In late November of 2001, Secretary of Defense Donald Rumsfeld visited the headquarters of U.S. Central Command to see the progress made on revising OPLAN 1003-98, which was the DoD's regime change operational plan for Iraq. "98" refers to 1998, when it had last been reviewed and finalized. A Rumsfeld memo includes three potential avenues to war; it would be triggered by the discovery of WMD, by Iraq's suddenly proven connections to al Qaeda, or a sudden invasion of Kurds.

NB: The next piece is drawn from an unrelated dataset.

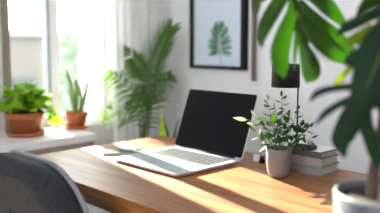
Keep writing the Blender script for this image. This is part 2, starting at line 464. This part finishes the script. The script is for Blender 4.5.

Then, on July 23, 2002, notes from a meeting with the prime minister of the U.K., defense secretary, chief of the defense staff, head of MI-6 and others, where the planning for war was much advanced and that "intelligence and facts were being fixed around the policy." (What John Scarlett, the SIS head who uttered these words, actually meant, has been debated. He says it meant that Washington was narrow-minded and suffered from a sort of confirmation bias, not that deliberate falsehoods were being created.)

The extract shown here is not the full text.